Liverpool, who have only dropped two points this season with their draw away at Manchester United, could ensure England sets a new bar with a second 100-point season.

They could also become the quickest team to win the Premier League title, needing only 12 more points, four wins, which could come as soon as March 21 with the visit of Crystal Palace to Anfield.

Inspirational Reds

There is no reason to doubt that they will have to wait any longer as Jurgen Klopp's Reds side have been on a remarkable run of form.

Liverpool went the whole of 2019 unbeaten in the Premier League - also lifting the UEFA Champions League, UEFA Super Cup and the FIFA Club World Cup. 

Those 37 Premier League games from 2019 have been added to by an undefeated run of eight league games in 2020.

They have an unbeaten season in their sights, something which has not happened in England since Arsenal's Invincibles in 2004 and only once before with the mighty Preston North End back in 1888-89 season.

Such dominance is becoming more ­commonplace. 

Unbeaten seasons have occurred in Italy, Portugal, Scotland and seven other European leagues over the last decade. Not that any of this will diminish the joy on Merseyside if and when it happens.

Liverpool will become only the seventh club to win the Premier League trophy since the competition was introduced in 1992-93. 

Blackburn Rovers and the aforementioned Leicester City have won it once each in that time - and even the Foxes, who at least are still in the top flight, would not expect to add another title to their trophy cabinet at any point soon.

Champions elect Liverpool on the other hand are one of the biggest teams in England, indeed they are one of the biggest in world football. 

The impending Premier League crown will only cement their place at the top table. Normal service is being resumed.

New trend?

Football was not used to be this way. It seems unimaginable now as Liverpool sit awaiting a season where they should set many records, even after the high bar that Manchester City have set under Guardiola, but there was a time when newly promoted teams not only challenged for league titles but sometimes even won them.

Brian Clough's Nottingham Forest were the last team to do so in England back when the top flight was still called the Football League ­Division One. 

The City Ground welcomed England's great and good in the 1977-78 season and finished the campaign looking down on them all.

That title, which remains the club's one and only, came off the back of a 25-match unbeaten run and while they remain one-time champions of England, Clough took them to back to back European Cup triumphs.

The feat was all the more remarkable because of the fact that Forest had only finished third in the Second Division the previous season, thereby dampening expectations as the worst ranked of the clubs to come up.

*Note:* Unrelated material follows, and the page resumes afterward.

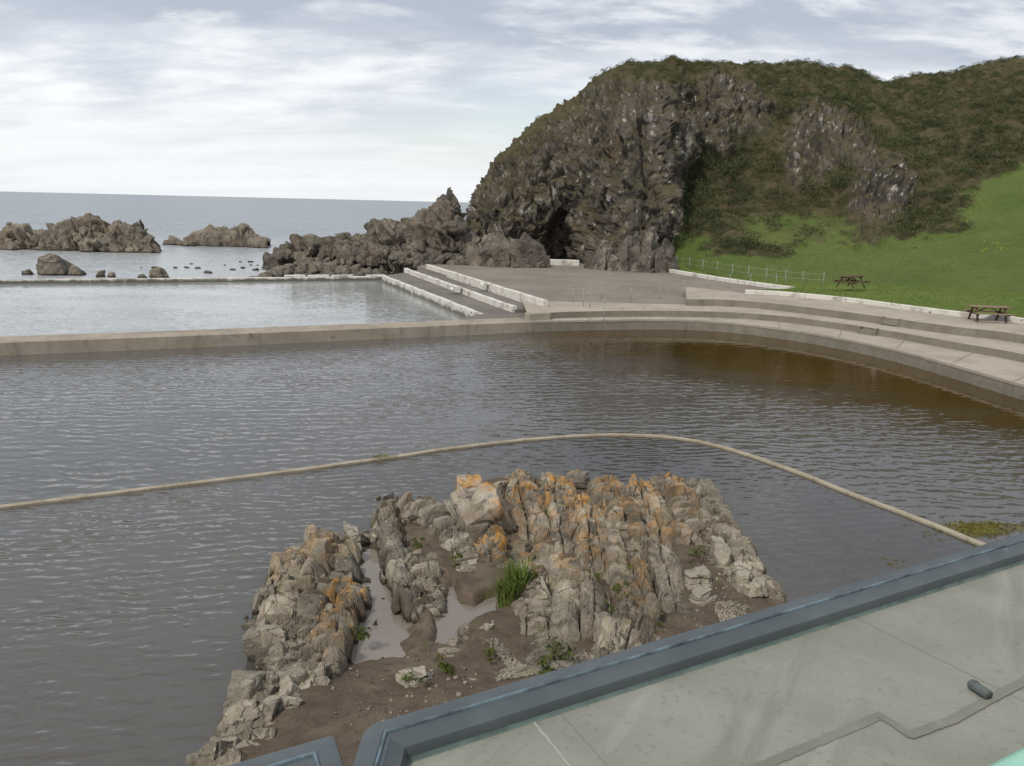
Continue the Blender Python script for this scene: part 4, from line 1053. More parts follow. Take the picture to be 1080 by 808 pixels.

Propelling a team from a provincial town to the continental elite is why Clough was able to talk of is experience of a football messiah in the city. "The River Trent is lovely," Clough said, "I know because I have walked on it for 18 years."

Legend Ramsay

It was a similar story of success in Ipswich ­under Alf Ramsay, the man who would take ­England to their one and only World Cup success in 1966.

Ramsay had been in charge at Portman Road for seven years by the time he led them to the First Division in 1962 and he had taken them from the Third Division South along the way. 

As well as winning the title at his first attempt, a feat which he had matched in his playing days with Tottenham Hotspur a decade earlier, Ramsay would go on to win the Jules Rimet trophy first time round too in 1966 after leaving for the England role in 1963.

His top flight debutants with Ipswich won that title ahead of Burnley by three points, back in the days when it was two points for a win, with Spurs another point behind. 

Like at Forest, the club has never won another since and both sides languish in The Championship, with dreams of a return to the top flight ahead of a return of silverware.

It was 30 full years between Ipswich Town and the previous team before them to become English champions as a newly promoted side.

Everton were the team to do that in the 1931-32 season in no small part to one of the game's first superstars: William "Dixie" Dean.

The striker scored 44 goals in the club's 42 league games that season, which, while not a patch on his 60 league goals in the 1927-28 season, was key to the Toffees cheering on a title win. They finished one win ahead of Arsenal to win their fourth league title.

It was across the city where newly promoted Liverpool won their second First Division title in 1906, the season after they had won the Second Division. They would have to wait another 16 years for their third before adding a fourth the following season.

How today's Anfield faithful would like to see back to back titles again.